Now Replace the Word “Black” With “White”

Now Replace the Word “Black” With “White” January 12, 2008

I don’t mean to pick on Gerald, but his recent post at The Cafeteria is Closed regarding the racial identity of Barack Obama’s church furnishes me with an example of a rhetorical tactic I often find problematic. In the post, Gerald presents quotes from the church’s website about how it is “Unashamedly Black,” has deep roots in “the Black religious experience,” etc., and then, as an argument for the church’s racism, asks us to imagine what we would think if the church had used the word “white” instead of “black.”

This “what if things were reversed” trope isn’t unique to Gerald, by any means. It pops up fairly regularly not only with regard to race, but also with gender, religion, political views, and so on. I’ve even used some form of the argument myself on occasion. Sometimes the analogy is helpful, but I think that it just as often obscures as it enlightens, because the truth is that we very often have good reason for treating statements by or about blacks differently from similarly worded statements by or about whites.

Perhaps an example will make my meaning clear. While there are some people who prefer “African-American” to “black,” generally you aren’t going to be thought a bigot because you refer to African-Americans as blacks, and if someone said he thought it offensive to call European-Americans white he would be met with incredulity. Yet if someone were to call Asian Americans “yellows” we would find this offensive. Why? After all, there’s nothing intrinsic to the word ‘yellow” that should make it more offensive that “black” or “white,” so why should our reaction to the two parallel terms be so different?

The answer, I think, is that “yellow” is offensive when use to refer to a racial group not because of anything inherent in the word, but because it was historically used as a derogatory term by people who held bigoted racial beliefs. The words “white” and “black” don’t have such histories, and thus don’t conger the same associations that “yellow” does is this context. Similarly, if talk about “White Pride” seems more disturbing and dubious than talk of “Black Pride,” it might have something to do with the fact that talk of “White Pride,” “the White race,” and so forth have been historically associated with racial chauvinism and oppression of non-white groups in a way that’s just not true of talk of “Black Pride.”
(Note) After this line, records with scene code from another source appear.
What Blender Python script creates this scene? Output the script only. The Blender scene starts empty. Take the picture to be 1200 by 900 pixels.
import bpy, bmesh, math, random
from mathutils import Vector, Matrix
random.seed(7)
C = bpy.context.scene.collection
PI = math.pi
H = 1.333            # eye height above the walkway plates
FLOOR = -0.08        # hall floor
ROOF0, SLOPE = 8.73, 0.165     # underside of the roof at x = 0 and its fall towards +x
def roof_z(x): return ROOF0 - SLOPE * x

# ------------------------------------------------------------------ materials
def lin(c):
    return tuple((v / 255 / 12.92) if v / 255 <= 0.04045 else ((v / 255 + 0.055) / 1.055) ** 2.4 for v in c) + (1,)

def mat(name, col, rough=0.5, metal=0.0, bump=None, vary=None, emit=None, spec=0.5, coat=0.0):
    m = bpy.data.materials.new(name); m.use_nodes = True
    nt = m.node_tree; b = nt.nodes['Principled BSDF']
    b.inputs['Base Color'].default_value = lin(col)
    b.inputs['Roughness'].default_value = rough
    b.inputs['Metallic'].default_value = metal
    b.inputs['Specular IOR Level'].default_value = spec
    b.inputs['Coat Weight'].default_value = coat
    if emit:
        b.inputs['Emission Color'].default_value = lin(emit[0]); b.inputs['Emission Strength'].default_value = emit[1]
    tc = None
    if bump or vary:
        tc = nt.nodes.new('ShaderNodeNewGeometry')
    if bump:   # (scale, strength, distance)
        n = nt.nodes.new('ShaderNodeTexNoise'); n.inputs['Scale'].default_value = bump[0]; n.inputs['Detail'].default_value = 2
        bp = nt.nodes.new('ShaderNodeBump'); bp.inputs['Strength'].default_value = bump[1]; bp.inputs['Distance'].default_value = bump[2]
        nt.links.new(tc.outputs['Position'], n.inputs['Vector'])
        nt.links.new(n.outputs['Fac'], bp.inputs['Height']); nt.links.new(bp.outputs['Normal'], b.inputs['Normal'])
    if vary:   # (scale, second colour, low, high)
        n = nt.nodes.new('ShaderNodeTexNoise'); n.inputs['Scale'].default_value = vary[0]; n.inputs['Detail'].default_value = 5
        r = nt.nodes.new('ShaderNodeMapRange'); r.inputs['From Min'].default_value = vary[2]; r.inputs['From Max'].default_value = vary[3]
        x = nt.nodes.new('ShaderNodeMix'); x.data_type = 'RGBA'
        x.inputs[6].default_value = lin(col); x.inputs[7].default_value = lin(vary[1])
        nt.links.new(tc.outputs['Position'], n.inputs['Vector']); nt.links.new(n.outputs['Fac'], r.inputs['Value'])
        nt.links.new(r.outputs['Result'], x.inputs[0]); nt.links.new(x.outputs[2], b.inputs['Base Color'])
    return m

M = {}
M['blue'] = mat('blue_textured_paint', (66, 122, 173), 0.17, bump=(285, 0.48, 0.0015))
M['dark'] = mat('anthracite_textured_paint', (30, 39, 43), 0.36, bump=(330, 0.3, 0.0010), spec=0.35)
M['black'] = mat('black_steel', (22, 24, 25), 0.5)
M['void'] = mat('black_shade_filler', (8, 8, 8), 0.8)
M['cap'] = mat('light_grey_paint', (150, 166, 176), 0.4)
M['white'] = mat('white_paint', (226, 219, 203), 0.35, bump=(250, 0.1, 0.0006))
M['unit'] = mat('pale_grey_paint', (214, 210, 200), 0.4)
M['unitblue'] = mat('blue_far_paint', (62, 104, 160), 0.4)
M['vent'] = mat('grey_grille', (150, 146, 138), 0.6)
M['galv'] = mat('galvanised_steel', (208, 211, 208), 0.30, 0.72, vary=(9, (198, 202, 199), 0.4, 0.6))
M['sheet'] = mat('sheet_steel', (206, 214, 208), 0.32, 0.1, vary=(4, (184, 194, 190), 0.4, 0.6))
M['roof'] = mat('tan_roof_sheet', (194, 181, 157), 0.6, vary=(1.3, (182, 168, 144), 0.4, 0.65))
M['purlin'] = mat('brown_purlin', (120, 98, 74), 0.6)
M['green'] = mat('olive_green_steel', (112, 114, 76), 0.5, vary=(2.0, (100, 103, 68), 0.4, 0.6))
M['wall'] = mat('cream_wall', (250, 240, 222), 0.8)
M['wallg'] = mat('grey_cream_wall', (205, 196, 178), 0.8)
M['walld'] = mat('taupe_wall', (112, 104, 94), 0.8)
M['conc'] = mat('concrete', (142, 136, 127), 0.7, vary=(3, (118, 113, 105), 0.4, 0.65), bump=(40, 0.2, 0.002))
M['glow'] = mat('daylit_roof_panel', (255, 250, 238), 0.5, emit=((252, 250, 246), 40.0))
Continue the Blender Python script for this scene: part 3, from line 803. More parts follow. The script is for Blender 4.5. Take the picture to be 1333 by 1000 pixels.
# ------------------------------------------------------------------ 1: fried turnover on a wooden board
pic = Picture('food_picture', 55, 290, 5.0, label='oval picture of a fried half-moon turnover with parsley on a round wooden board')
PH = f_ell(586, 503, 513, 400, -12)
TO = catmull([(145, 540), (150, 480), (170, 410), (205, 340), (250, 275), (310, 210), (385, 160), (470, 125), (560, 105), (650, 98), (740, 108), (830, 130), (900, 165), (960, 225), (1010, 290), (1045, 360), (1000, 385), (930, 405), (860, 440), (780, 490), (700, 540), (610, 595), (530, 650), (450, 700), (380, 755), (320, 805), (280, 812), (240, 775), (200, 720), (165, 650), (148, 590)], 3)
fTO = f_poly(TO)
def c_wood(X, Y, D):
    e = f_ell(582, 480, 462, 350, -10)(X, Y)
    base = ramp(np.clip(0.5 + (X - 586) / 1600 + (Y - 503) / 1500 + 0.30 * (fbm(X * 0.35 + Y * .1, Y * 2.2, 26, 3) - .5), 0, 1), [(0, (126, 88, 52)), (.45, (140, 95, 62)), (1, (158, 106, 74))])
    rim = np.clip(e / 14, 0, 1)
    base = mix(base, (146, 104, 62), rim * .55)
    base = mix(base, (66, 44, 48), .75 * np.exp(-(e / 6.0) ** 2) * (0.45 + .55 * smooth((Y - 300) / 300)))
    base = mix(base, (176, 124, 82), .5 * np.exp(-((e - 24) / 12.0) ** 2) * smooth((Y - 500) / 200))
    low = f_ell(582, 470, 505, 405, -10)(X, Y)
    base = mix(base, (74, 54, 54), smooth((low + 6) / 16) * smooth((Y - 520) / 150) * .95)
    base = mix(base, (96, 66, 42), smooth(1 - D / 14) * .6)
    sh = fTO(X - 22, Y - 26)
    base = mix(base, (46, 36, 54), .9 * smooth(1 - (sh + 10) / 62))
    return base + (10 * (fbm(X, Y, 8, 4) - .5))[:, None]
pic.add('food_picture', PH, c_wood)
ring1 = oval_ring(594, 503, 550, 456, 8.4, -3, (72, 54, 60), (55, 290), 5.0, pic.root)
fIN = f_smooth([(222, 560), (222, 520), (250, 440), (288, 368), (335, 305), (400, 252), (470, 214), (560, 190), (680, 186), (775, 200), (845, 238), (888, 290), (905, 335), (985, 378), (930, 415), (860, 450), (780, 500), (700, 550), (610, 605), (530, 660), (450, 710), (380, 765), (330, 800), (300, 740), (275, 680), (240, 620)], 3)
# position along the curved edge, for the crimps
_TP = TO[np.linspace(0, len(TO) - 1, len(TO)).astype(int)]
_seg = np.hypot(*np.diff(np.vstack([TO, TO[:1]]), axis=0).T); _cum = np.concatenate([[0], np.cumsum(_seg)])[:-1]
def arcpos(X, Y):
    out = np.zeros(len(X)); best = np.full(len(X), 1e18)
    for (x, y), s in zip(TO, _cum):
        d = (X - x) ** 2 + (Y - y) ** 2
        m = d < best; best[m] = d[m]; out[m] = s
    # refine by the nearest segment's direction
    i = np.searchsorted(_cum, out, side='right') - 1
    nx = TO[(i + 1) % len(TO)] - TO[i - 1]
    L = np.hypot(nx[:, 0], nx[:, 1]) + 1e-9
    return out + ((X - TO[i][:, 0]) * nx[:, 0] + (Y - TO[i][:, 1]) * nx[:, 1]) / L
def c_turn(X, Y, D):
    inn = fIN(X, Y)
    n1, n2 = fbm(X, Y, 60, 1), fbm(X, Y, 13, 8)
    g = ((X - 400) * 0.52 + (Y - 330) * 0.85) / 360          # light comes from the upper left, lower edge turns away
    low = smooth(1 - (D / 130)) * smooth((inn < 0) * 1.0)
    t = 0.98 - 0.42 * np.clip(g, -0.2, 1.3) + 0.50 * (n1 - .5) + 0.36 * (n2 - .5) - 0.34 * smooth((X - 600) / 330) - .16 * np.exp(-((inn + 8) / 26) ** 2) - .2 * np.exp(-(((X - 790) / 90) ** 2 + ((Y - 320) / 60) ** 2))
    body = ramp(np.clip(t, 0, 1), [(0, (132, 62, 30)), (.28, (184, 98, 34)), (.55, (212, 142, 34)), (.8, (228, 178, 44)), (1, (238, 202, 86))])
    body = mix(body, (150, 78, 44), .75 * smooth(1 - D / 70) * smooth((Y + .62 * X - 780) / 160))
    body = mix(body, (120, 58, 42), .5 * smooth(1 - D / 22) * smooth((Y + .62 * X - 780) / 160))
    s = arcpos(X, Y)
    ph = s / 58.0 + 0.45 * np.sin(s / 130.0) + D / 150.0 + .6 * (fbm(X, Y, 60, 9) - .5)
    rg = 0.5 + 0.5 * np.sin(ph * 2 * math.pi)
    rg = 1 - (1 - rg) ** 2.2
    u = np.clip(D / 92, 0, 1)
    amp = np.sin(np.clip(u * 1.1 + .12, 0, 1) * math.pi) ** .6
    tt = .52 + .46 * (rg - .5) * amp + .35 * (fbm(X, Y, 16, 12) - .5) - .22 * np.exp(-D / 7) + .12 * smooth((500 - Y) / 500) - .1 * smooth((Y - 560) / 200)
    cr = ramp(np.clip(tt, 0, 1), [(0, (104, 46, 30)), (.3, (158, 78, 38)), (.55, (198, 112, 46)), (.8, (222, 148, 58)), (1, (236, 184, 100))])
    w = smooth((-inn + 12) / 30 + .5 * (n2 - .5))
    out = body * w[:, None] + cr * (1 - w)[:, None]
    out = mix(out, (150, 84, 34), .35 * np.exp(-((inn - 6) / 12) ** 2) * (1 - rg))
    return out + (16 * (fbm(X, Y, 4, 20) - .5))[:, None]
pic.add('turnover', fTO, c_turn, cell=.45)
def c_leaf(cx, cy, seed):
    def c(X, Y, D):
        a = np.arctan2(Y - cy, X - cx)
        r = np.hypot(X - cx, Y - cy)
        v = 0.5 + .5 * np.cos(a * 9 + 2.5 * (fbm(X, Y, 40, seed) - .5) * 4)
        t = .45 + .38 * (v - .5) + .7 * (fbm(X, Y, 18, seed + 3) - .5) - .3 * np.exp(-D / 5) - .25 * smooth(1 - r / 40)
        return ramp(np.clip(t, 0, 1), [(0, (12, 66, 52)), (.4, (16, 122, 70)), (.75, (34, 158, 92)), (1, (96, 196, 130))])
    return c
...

If one wants to judge whether Obama’s church’s Afrocentrism has gone “over the line” as it were from a legitimate affection to one’s own group to something more troubling, a better test would be to replace the word “black” not with the word “white,” but with “Irish” or “Polish” or some other ethnic term that lacks the negative connotations that we would associated with things like a Congressional White Caucus or a NAAWP. And if I saw a church that advertised itself as “Unashamedly Greek and Unapologetically Christian” I probably wouldn’t think the church was racist. I’d think it was Greek Orthodox.